Maps to the Stars is, like all of Cronenberg’s films, at once edified and infantile. Characters recite Paul Elard’s poem “Liberte,” famous for being airdropped en masse on war-torn Paris, and the incestuous subplots hark back to Sophoclean tragedies. It may be the most vitriolic depiction of Hollywood since Michael Sarne’s ill-fated adaptation of Myra Breckinridge in 1970, and brings to mind Billy Wilder’s Sunset Boulevard, in which a hack writer named Joe loses his wheels (which, Thom Andersen points out in Los Angeles Plays Itself, is tantamount to castration in the concrete jungle of L.A.), and finds himself a prisoner of sorts to an eccentric, mercurial former silent star, Norma Desmond (Gloria Swanson). Like Wilder, Cronenberg conjures a satiric iteration of Hollywood as a place permeated by death and decay, by so many ghosts. Like Norma Desmond, Moore’s Havanna is still plenty pretty at 50, but her mental state has eroded, as has her career. But Sunset Boulevard is, for all its sardonic wit, and its unwavering denigration of Hollywood’s vainglory and cruelty, essentially a tragedy, narrated by a dead man, about a woman who is a ghost of her former self. Norma, in the wake of her stardom, reigns over a carrion kingdom, a dilapidated house, forlorn and forgotten, which resembles a luxurious tomb; she is accompanied by her dauntlessly loyal servant (Erich von Stroheim) and cloying memories of a bygone epoch. Here, amid the relics and curios, she luxuriates in the residuum of the past, watching old films in which she starred, throws dinner parties which no one attends, and slits her wrists in Sisyphean desperation.
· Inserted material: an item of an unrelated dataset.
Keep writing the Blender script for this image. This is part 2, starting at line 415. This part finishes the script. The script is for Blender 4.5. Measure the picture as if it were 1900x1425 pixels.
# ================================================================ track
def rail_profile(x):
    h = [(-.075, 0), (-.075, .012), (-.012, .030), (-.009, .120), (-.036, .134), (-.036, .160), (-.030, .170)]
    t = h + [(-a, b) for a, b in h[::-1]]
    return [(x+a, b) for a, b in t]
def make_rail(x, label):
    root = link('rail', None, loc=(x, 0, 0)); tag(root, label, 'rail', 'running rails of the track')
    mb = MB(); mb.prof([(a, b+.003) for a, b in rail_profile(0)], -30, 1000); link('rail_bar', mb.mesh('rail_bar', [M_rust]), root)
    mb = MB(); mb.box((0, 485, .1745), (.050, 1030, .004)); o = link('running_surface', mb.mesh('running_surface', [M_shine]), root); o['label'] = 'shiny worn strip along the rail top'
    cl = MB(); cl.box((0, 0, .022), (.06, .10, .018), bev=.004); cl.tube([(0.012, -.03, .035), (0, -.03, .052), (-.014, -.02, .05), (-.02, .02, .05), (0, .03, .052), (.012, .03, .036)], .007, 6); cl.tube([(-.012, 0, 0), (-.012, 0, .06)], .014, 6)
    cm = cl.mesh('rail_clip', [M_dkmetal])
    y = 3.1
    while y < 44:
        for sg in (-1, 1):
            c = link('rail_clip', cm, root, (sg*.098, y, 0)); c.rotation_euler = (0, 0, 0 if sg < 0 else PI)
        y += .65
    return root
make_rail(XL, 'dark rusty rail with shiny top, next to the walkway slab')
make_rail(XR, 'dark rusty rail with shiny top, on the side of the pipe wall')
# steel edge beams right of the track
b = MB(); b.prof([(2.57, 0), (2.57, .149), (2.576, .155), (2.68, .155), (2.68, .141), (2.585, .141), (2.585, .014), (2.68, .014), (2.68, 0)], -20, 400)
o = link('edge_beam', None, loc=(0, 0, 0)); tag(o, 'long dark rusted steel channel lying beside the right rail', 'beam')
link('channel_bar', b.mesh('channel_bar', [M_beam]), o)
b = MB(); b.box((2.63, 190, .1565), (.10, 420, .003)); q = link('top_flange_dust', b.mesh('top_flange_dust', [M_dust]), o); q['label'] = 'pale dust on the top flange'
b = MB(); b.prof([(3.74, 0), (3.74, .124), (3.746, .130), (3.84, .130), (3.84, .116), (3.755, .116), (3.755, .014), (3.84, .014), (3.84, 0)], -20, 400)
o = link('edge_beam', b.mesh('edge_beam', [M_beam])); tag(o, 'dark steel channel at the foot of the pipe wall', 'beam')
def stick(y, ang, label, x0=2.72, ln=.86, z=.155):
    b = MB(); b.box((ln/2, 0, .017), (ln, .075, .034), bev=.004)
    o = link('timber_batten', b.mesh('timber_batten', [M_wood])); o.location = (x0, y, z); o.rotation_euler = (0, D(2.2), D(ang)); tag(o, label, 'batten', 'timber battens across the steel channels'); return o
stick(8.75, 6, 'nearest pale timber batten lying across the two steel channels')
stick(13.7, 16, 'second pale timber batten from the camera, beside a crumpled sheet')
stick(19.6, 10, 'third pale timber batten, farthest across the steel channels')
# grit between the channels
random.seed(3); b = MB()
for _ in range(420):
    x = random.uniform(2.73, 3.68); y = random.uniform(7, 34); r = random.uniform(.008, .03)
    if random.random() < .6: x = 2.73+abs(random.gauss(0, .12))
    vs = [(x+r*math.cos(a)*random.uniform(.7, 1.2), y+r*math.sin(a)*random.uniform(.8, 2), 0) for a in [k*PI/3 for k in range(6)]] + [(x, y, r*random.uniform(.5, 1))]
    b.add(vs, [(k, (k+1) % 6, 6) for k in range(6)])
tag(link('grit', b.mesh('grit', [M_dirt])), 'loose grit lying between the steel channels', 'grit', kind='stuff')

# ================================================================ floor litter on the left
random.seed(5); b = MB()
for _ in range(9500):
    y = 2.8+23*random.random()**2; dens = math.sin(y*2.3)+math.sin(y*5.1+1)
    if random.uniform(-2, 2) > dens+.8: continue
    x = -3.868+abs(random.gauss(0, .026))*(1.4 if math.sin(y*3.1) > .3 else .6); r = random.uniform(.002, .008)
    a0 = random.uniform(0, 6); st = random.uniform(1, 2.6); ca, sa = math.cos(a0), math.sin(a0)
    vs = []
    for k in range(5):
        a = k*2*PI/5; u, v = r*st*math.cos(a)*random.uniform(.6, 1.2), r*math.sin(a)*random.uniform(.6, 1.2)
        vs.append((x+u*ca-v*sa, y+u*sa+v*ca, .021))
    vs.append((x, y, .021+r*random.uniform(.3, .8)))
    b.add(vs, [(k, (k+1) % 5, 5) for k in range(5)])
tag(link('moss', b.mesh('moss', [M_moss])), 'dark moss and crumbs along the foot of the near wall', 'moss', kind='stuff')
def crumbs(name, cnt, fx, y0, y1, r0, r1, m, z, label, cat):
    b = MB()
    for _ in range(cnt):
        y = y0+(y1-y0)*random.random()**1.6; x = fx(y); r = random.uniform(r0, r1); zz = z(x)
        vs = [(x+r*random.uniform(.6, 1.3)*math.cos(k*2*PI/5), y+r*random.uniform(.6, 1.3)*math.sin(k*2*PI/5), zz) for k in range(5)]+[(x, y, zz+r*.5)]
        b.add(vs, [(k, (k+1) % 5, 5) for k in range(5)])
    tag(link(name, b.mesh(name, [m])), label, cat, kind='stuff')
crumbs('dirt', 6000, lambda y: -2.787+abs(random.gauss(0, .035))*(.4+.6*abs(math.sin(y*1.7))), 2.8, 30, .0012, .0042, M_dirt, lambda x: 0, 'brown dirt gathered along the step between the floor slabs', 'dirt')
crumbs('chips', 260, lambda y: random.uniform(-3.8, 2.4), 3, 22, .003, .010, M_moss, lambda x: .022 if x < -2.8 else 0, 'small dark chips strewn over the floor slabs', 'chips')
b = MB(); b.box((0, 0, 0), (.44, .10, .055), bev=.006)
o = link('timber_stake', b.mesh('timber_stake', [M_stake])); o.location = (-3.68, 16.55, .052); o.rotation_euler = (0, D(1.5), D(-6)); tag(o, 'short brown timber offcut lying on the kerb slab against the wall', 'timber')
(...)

If comedy is tragedy plus time, then for Cronenberg and Wagner, Hollywood is innately farcical, the sadness of all those its devours or destroys rendered comical because it seems never-ending. One of the complaints lodged against Maps to the Stars is that it’s all too familiar, that other films have lampooned the vulgar adolescent brat, the navel-gazing aging actress, the charlatan self-help sage. But, in a way, that’s what makes Hollywood such a riotous (though not exactly funny) realm—it never changes.